* Begin *

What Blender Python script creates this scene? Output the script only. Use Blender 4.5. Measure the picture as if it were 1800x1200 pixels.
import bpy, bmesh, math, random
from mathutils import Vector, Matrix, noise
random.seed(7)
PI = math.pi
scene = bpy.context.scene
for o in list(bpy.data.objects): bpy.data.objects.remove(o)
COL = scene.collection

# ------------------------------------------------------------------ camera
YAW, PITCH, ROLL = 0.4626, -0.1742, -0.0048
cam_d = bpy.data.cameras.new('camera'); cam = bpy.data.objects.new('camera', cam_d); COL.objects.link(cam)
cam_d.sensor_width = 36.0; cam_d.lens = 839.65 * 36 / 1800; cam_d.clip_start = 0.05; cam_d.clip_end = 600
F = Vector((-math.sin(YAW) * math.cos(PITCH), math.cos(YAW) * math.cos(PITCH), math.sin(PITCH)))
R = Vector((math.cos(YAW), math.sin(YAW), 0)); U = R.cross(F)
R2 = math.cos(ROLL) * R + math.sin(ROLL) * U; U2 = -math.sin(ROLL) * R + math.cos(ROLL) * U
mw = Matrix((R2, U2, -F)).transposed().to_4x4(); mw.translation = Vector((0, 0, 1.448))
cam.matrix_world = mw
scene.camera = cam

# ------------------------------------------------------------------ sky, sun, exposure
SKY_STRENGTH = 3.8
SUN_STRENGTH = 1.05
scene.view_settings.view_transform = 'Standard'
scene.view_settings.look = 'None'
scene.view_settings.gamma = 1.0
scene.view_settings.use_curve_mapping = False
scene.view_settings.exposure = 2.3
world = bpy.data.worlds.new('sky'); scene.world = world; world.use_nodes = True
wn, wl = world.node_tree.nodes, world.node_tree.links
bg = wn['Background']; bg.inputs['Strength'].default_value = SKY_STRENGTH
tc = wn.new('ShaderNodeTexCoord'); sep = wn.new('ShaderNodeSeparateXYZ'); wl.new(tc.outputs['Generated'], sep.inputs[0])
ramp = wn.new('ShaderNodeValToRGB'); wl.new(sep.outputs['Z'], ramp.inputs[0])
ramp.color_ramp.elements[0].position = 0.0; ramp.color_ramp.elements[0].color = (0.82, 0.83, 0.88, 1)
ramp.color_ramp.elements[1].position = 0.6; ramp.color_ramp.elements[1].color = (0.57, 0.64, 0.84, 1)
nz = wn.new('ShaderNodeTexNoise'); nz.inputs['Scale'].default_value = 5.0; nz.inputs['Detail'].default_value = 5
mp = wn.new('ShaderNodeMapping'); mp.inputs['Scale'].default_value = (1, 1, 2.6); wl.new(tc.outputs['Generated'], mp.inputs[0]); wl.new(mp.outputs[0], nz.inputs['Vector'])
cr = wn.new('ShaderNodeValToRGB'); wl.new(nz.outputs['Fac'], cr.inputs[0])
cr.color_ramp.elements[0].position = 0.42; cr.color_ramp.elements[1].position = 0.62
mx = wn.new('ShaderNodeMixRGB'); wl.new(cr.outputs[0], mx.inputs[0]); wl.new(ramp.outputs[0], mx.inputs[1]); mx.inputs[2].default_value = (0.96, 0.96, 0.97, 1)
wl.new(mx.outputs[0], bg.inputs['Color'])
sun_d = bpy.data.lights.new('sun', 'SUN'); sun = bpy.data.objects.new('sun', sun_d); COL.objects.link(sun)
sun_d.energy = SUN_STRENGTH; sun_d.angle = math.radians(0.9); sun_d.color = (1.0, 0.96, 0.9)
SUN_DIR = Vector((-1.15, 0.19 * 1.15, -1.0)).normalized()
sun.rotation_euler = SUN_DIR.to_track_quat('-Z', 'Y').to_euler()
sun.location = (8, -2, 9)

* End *

From the first line above through the line that contains "scene.camera = cam", quote each line exactly. Output nothing more.

- _Exercise output_:
What Blender Python script creates this scene? Output the script only. Use Blender 4.5. Measure the picture as if it were 1800x1200 pixels.
import bpy, bmesh, math, random
from mathutils import Vector, Matrix, noise
random.seed(7)
PI = math.pi
scene = bpy.context.scene
for o in list(bpy.data.objects): bpy.data.objects.remove(o)
COL = scene.collection

# ------------------------------------------------------------------ camera
YAW, PITCH, ROLL = 0.4626, -0.1742, -0.0048
cam_d = bpy.data.cameras.new('camera'); cam = bpy.data.objects.new('camera', cam_d); COL.objects.link(cam)
cam_d.sensor_width = 36.0; cam_d.lens = 839.65 * 36 / 1800; cam_d.clip_start = 0.05; cam_d.clip_end = 600
F = Vector((-math.sin(YAW) * math.cos(PITCH), math.cos(YAW) * math.cos(PITCH), math.sin(PITCH)))
R = Vector((math.cos(YAW), math.sin(YAW), 0)); U = R.cross(F)
R2 = math.cos(ROLL) * R + math.sin(ROLL) * U; U2 = -math.sin(ROLL) * R + math.cos(ROLL) * U
mw = Matrix((R2, U2, -F)).transposed().to_4x4(); mw.translation = Vector((0, 0, 1.448))
cam.matrix_world = mw
scene.camera = cam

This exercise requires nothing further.